→ **WORK INSTRUCTIONS**
Exactly the lines from the one that contains "Build this scene" to the one that contains "from math import radians, sin, cos, pi", both lines included, should be copied, and no others.

----

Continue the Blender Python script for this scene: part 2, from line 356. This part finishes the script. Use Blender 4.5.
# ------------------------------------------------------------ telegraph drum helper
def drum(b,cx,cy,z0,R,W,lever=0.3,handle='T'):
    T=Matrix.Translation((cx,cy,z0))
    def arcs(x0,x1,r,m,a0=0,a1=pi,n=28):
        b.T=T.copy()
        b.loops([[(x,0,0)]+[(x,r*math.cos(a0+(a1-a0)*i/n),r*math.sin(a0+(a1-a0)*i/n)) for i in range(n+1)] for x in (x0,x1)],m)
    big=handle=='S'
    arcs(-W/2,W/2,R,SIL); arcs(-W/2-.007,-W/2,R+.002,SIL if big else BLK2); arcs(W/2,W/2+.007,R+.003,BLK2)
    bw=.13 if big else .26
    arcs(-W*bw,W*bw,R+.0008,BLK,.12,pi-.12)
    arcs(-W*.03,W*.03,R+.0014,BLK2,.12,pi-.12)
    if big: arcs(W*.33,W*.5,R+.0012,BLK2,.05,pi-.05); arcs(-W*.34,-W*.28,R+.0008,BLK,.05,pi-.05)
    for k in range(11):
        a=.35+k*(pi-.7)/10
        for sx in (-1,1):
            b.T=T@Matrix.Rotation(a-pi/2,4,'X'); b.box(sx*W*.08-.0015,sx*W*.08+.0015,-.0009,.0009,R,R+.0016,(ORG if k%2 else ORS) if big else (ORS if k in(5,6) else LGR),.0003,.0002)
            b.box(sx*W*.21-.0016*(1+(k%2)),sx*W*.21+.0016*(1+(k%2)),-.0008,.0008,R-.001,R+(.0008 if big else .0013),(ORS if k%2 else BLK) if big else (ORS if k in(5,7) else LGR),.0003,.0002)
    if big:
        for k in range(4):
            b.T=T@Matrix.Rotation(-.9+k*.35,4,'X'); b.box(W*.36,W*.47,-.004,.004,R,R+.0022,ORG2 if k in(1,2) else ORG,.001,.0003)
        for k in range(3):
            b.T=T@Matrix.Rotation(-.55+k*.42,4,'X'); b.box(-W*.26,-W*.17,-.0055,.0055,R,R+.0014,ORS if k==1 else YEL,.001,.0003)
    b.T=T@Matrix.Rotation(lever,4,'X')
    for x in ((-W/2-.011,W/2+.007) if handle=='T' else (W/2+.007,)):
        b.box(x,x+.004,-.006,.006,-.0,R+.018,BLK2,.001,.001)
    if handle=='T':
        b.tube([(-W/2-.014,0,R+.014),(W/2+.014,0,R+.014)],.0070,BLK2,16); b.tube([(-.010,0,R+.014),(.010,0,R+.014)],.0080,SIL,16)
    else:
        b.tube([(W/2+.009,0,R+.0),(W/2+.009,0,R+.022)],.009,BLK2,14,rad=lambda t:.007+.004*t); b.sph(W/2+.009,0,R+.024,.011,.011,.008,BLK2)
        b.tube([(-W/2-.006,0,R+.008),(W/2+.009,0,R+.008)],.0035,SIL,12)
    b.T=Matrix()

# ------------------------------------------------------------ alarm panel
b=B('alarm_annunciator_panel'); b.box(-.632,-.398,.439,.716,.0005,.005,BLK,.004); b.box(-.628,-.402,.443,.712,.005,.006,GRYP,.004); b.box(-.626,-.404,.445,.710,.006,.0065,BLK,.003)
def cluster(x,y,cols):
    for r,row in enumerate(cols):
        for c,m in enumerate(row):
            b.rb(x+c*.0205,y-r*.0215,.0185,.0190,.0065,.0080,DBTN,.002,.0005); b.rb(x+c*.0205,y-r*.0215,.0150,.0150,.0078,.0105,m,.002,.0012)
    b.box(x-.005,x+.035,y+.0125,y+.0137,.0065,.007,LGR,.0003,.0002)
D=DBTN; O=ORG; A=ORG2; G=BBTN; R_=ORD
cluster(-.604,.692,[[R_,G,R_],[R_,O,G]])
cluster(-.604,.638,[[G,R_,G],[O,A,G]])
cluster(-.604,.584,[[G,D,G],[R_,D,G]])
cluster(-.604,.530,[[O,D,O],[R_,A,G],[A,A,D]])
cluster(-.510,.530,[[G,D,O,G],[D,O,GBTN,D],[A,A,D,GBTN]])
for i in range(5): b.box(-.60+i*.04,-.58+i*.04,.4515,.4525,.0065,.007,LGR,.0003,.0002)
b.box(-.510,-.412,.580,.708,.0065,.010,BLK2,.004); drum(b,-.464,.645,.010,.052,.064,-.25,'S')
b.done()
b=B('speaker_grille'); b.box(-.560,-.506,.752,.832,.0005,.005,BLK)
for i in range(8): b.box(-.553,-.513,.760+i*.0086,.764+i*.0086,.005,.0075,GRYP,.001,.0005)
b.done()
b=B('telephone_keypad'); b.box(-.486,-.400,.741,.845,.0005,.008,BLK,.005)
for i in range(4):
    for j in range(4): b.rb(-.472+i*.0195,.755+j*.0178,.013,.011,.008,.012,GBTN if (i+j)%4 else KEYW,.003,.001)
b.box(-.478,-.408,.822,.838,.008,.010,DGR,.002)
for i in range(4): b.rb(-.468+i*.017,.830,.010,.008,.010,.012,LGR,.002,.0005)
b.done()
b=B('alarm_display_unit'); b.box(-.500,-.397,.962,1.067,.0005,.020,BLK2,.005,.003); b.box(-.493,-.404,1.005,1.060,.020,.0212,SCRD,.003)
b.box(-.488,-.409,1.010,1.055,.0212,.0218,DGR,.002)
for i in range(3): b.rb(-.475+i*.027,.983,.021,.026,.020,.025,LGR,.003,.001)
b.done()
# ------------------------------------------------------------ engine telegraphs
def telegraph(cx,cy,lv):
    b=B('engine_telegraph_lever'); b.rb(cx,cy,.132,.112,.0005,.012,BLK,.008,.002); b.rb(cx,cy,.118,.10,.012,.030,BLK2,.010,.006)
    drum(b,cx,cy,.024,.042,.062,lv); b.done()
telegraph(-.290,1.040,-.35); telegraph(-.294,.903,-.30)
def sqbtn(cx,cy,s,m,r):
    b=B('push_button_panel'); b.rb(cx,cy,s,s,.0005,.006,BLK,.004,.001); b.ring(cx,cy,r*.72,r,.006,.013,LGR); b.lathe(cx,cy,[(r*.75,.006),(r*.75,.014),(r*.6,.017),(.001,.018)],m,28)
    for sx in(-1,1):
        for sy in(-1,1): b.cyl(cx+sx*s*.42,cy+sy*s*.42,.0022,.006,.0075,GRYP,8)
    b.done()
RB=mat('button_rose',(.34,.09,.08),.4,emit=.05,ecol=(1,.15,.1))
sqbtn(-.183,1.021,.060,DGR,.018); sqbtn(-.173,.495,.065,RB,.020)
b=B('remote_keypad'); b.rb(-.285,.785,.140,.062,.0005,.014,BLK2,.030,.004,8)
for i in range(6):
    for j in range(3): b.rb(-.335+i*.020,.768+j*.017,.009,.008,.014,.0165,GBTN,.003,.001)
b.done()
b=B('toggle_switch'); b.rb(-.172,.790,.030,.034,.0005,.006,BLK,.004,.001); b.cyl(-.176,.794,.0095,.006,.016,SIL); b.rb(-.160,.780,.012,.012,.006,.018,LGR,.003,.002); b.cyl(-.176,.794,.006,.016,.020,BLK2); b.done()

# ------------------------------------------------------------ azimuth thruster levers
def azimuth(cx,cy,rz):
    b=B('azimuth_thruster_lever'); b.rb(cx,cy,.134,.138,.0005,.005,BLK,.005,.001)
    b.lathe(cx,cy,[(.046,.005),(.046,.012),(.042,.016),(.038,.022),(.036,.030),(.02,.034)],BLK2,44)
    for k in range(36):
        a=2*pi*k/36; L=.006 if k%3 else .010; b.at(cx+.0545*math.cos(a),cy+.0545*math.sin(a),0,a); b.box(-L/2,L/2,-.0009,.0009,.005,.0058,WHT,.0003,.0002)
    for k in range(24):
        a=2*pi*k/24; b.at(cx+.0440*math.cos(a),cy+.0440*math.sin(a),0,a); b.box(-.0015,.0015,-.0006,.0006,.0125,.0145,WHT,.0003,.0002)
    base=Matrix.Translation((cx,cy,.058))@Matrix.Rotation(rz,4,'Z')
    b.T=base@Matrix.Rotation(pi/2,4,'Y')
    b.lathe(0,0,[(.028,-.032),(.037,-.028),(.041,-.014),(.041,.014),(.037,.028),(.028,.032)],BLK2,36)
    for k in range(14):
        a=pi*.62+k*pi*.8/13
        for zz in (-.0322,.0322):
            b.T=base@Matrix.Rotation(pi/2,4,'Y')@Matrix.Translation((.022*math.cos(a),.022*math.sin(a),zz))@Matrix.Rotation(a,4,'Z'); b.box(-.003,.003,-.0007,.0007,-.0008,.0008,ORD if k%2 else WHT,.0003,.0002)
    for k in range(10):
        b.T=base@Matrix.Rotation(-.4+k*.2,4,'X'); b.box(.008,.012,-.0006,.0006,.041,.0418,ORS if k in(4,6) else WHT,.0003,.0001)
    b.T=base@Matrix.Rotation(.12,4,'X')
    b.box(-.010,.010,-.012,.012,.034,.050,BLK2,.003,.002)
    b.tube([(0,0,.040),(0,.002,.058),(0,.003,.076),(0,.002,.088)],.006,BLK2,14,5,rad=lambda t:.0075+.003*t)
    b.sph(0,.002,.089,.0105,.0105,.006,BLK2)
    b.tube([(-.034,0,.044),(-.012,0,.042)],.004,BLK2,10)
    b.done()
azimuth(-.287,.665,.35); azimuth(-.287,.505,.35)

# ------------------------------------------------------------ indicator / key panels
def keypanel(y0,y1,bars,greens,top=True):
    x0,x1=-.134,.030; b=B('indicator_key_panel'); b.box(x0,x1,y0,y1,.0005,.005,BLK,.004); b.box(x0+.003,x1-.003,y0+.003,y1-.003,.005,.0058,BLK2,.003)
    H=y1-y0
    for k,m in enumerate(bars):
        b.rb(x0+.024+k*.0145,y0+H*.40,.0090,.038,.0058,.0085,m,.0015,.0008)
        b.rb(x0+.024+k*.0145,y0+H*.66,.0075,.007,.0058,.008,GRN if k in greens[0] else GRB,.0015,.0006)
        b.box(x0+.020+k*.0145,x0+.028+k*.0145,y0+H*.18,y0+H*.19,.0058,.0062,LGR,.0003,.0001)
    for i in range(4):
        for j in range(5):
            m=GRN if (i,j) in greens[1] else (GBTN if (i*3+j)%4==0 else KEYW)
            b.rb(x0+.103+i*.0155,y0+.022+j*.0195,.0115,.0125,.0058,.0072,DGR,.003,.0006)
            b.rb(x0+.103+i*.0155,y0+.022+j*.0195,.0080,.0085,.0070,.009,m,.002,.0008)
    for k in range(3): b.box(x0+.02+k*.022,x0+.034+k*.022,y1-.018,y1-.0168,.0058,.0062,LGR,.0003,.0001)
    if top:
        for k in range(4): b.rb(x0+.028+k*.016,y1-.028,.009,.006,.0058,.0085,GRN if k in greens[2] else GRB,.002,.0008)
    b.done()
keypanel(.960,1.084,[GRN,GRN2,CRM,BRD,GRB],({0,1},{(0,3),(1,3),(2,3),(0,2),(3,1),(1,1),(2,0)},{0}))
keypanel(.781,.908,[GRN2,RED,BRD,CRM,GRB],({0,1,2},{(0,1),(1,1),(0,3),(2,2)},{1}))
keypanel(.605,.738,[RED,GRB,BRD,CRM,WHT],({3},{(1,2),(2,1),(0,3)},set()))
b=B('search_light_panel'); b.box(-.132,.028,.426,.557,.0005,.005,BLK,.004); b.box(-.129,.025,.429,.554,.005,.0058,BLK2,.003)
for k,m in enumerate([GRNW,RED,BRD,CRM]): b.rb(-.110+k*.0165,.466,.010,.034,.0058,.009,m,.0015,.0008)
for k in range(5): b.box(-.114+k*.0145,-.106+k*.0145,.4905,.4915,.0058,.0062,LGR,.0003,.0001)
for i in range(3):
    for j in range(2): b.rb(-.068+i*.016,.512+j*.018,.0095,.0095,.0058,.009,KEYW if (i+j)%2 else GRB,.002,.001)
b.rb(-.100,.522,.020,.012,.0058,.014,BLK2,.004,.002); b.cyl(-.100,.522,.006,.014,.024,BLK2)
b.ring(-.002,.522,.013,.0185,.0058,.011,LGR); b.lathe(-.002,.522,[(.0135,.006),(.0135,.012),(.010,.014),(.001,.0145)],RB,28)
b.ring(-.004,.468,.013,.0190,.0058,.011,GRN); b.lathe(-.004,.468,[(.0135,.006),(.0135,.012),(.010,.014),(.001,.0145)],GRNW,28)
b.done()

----

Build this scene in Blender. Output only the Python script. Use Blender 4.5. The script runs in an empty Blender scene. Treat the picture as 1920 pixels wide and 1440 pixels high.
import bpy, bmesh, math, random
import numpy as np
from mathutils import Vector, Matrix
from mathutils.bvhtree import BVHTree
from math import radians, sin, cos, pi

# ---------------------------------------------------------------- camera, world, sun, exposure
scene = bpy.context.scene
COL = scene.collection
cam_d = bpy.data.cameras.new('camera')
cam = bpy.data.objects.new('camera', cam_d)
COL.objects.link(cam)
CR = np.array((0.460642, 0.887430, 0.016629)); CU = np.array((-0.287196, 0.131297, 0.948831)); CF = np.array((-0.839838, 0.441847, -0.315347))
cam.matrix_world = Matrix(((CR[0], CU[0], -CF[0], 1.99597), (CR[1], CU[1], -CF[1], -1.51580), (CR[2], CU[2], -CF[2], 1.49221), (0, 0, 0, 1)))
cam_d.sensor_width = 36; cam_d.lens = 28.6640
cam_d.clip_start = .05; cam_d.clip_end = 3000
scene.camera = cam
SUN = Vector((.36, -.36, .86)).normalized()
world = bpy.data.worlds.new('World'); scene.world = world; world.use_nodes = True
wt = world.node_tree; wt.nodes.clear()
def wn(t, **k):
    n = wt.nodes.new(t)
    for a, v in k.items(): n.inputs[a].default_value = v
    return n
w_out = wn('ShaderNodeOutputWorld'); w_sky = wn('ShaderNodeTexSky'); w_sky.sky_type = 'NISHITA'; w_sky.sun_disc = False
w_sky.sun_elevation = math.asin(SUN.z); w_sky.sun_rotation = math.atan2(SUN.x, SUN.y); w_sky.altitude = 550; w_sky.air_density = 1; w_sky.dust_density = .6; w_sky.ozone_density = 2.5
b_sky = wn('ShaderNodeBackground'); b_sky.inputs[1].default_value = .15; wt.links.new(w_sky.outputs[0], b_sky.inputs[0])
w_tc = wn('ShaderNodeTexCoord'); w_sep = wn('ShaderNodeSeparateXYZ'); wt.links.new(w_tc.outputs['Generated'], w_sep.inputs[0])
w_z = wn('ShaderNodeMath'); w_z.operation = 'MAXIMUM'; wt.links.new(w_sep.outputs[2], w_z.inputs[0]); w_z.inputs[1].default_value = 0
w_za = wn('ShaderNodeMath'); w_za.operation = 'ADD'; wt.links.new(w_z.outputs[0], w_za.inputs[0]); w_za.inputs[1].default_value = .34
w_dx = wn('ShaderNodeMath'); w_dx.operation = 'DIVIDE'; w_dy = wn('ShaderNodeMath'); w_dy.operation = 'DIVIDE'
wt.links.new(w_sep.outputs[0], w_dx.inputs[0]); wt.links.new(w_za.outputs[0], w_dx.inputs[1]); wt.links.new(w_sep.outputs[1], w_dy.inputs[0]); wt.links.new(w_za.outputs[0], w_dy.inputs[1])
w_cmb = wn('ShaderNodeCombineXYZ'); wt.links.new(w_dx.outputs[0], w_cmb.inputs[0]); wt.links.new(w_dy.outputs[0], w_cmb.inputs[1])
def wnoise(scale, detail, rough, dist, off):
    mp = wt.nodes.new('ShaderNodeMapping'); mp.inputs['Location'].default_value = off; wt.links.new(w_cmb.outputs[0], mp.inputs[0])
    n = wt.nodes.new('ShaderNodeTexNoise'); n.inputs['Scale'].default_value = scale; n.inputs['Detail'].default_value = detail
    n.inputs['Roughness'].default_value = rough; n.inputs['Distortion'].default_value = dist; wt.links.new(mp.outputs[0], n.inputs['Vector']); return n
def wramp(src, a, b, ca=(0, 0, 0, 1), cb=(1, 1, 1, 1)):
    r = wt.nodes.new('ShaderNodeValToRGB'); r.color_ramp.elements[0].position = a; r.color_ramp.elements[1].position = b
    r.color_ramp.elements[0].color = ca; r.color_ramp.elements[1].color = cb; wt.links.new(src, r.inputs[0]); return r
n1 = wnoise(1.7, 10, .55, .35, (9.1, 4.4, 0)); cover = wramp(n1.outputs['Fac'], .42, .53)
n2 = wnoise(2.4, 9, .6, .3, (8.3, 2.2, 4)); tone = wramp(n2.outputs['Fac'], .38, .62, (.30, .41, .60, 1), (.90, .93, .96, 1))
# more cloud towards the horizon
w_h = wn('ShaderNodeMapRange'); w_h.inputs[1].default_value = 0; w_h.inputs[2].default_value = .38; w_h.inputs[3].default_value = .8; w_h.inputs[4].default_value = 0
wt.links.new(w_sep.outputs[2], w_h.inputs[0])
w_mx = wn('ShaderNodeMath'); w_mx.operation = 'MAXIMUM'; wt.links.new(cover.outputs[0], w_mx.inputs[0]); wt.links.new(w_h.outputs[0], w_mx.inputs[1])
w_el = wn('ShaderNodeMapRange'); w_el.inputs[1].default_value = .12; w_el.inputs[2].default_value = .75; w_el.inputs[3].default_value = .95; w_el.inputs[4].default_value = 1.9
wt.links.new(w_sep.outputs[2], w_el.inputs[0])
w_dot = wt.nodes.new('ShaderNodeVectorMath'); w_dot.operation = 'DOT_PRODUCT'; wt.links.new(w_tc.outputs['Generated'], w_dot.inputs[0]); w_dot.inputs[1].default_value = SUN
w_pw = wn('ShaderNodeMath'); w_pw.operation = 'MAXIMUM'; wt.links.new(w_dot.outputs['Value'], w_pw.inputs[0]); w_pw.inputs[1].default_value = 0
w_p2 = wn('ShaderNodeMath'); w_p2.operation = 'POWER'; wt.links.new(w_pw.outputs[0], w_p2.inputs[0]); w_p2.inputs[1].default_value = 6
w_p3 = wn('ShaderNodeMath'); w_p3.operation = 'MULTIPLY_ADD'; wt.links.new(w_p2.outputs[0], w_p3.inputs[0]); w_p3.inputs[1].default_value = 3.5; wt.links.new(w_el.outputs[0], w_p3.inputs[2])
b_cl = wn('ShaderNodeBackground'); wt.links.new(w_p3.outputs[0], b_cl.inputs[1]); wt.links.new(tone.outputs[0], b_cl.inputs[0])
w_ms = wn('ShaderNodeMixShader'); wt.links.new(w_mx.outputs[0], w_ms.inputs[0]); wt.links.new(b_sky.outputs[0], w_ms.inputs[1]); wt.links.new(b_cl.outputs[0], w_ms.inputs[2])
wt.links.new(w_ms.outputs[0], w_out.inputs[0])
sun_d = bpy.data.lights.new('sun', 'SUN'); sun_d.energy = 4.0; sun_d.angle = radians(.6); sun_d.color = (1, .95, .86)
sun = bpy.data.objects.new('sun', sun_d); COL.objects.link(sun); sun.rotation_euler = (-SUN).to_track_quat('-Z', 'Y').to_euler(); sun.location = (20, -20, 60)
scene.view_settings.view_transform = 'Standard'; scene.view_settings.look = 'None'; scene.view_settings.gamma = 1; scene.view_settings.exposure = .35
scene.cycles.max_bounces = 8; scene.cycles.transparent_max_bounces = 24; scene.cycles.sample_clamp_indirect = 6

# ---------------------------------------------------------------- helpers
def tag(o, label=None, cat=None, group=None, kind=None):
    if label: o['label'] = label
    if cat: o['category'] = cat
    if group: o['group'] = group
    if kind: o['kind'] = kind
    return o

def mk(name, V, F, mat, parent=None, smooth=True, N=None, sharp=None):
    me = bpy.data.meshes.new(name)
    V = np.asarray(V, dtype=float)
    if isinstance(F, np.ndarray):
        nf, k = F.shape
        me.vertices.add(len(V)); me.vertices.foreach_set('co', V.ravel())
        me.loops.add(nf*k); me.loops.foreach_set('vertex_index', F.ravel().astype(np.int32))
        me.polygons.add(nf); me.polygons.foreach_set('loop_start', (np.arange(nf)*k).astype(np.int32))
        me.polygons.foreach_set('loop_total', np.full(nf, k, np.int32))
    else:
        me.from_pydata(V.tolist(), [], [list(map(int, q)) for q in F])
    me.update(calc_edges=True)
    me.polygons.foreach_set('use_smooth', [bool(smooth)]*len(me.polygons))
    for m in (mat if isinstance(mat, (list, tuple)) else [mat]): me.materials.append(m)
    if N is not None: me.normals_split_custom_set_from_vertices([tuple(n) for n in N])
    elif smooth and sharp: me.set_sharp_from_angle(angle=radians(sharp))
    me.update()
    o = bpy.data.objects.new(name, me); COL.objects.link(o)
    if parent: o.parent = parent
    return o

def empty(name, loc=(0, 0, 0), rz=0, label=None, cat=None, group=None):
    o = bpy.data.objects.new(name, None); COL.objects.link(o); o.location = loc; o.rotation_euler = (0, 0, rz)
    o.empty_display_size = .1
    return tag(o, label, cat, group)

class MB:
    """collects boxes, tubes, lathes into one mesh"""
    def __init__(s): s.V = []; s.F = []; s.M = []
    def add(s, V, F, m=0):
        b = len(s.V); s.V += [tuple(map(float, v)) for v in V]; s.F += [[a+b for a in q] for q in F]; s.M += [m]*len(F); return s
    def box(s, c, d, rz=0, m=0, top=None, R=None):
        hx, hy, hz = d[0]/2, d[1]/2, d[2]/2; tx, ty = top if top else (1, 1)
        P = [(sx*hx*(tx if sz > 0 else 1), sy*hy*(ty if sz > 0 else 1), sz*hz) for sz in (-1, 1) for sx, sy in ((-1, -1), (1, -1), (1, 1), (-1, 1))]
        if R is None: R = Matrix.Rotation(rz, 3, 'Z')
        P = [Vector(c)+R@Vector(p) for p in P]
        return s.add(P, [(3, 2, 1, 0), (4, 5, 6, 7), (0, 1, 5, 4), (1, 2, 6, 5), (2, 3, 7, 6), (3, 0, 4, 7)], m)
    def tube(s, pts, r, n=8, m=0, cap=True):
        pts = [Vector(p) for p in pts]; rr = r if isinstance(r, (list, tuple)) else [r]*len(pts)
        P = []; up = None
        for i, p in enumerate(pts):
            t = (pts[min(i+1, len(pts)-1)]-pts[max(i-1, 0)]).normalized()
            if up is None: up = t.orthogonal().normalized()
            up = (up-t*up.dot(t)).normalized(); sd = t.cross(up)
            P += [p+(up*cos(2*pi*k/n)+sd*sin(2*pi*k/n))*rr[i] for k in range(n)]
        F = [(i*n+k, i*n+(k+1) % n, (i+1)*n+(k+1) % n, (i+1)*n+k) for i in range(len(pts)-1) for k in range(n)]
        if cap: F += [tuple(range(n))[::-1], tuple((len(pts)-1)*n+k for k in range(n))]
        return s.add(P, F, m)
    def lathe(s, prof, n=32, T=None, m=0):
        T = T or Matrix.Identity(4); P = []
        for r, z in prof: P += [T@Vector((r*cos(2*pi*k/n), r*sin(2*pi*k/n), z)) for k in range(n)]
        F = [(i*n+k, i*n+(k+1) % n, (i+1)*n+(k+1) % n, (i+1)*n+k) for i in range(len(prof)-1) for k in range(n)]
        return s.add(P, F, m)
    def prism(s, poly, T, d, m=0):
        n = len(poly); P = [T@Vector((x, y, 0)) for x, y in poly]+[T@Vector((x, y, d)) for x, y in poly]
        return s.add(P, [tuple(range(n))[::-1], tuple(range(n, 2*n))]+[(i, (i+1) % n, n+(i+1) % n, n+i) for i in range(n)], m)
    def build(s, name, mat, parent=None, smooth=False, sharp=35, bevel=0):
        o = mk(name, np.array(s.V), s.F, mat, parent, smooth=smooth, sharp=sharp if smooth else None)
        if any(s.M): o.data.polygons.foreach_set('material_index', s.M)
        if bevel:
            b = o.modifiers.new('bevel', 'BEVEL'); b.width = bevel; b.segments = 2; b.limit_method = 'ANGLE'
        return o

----

→ **RESPONSE TO THE TASK**
Build this scene in Blender. Output only the Python script. Use Blender 4.5. The script runs in an empty Blender scene. Treat the picture as 1920 pixels wide and 1440 pixels high.
import bpy, bmesh, math, random
import numpy as np
from mathutils import Vector, Matrix
from mathutils.bvhtree import BVHTree
from math import radians, sin, cos, pi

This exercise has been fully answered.